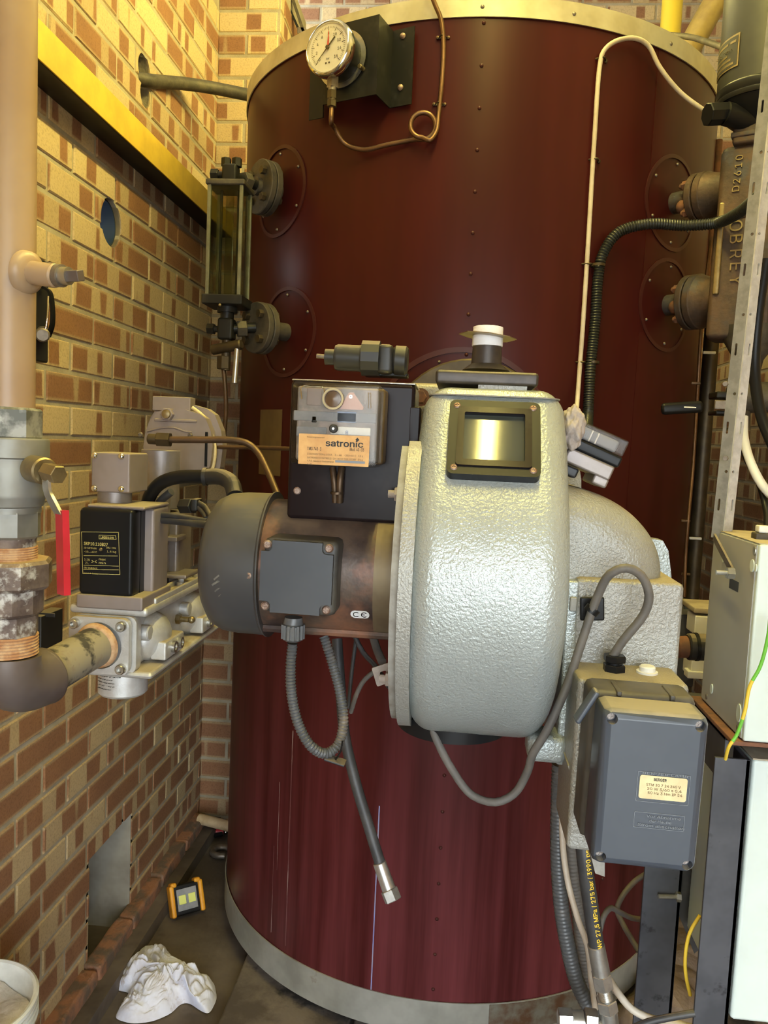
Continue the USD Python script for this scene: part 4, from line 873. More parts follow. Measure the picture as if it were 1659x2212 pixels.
un.add('tail_thread', lathe([(i * .002, .035 + (.0012 if i % 2 else 0)) for i in range(14)], o3 + V(0, 0, zz_(1368)), up_, 40), 'thread_seal', 40)
FL = at(212, 1393, 1.14)
el = T('elbow_pipe', 'brown steel elbow and sooty nipple leading from union to gas valve block', 'pipe', (PXX, PYY_, zz_(1500)))
zc_ = at(45, 1492, .96)[2]
ep = [V(PXX, PYY_, zz_(1415)), V(PXX, PYY_, zz_(1440)), V(PXX + .002, PYY_ + .008, zz_(1470)), V(PXX + .006, PYY_ + .03, zc_ + .006), V(PXX + .012, PYY_ + .062, zc_ + .004)]
nd = nrm(V(FL[0], FL[1], FL[2]) - V(PXX + .012, PYY_ + .062, zc_ + .004))
el.add('elbow', tube(ep, .0395, 40, .004), 'elbow_brown', 60)
ee = ep[-1]; el.add('weld_bead', lathe([(0, .039), (.004, .0405), (.008, .038), (.011, .031)], ee - nd * .004, nd, 40), 'elbow_brown', 60)
el.add('nipple', cyl(ee, FL, .0305, 40), 'nipple_sooty', 60)
el.add('thread_seal', lathe([(0, .0312), (.004, .0345), (.010, .0355)], FL - nd * .012, nd, 36), 'thread_seal', 60, label='orange jointing paste ring')

# ================================================================ double gas valve block
vb = T('gas_valve_block', 'cast aluminium double gas valve block with black actuator along the brick wall', 'gas valve', V(FL[0], 1.3, FL[2] - .08))
VY = 1.14; kV = VY / FPX
f0, f1_ = at(149, 1330, VY), at(277, 1460, VY); fcx, fcz = (f0[0] + f1_[0]) / 2, (f0[2] + f1_[2]) / 2; fw_, fh_ = f1_[0] - f0[0], f0[2] - f1_[2]
fp = rrect(fw_, fh_, .012).difference(__import__('shapely').geometry.Point(0, 0).buffer(.036))
fl_ = vb.add('inlet_flange', tf(prism(fp, .010), FRONT(V(fcx, VY + .010, fcz))), 'alloy_cast', 30)
vb.add('flange_back', tf(prism(rrect(fw_ + .004, fh_ + .002, .012), .018), FRONT(V(fcx + .004, VY + .032, fcz))), 'alloy_cast', 30)
for sx, sy in ((-1, 1), (1, 1), (1, -1), (-1, -1)):
    q = V(fcx + sx * (fw_ / 2 - .0105), VY, fcz + sy * (fh_ / 2 - .0105))
    vb.add('flange_bolt', lathe([(0, .0078), (.009, .0078), (.0105, .0066), (.0105, .0042), (.006, .004), (.006, .0005)], q + V(0, .001, 0), (0, -1, 0), 20), 'steel', 40, parent=fl_)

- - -

◆ TASK PROMPT ◆
Repeat the listing above exactly from its first line to the line containing "jointing paste ring')", both included, and omit the pictures.

◆ RESPONSE TO THE EXERCISE ◆
Continue the USD Python script for this scene: part 4, from line 873. More parts follow. Measure the picture as if it were 1659x2212 pixels.
un.add('tail_thread', lathe([(i * .002, .035 + (.0012 if i % 2 else 0)) for i in range(14)], o3 + V(0, 0, zz_(1368)), up_, 40), 'thread_seal', 40)
FL = at(212, 1393, 1.14)
el = T('elbow_pipe', 'brown steel elbow and sooty nipple leading from union to gas valve block', 'pipe', (PXX, PYY_, zz_(1500)))
zc_ = at(45, 1492, .96)[2]
ep = [V(PXX, PYY_, zz_(1415)), V(PXX, PYY_, zz_(1440)), V(PXX + .002, PYY_ + .008, zz_(1470)), V(PXX + .006, PYY_ + .03, zc_ + .006), V(PXX + .012, PYY_ + .062, zc_ + .004)]
nd = nrm(V(FL[0], FL[1], FL[2]) - V(PXX + .012, PYY_ + .062, zc_ + .004))
el.add('elbow', tube(ep, .0395, 40, .004), 'elbow_brown', 60)
ee = ep[-1]; el.add('weld_bead', lathe([(0, .039), (.004, .0405), (.008, .038), (.011, .031)], ee - nd * .004, nd, 40), 'elbow_brown', 60)
el.add('nipple', cyl(ee, FL, .0305, 40), 'nipple_sooty', 60)
el.add('thread_seal', lathe([(0, .0312), (.004, .0345), (.010, .0355)], FL - nd * .012, nd, 36), 'thread_seal', 60, label='orange jointing paste ring')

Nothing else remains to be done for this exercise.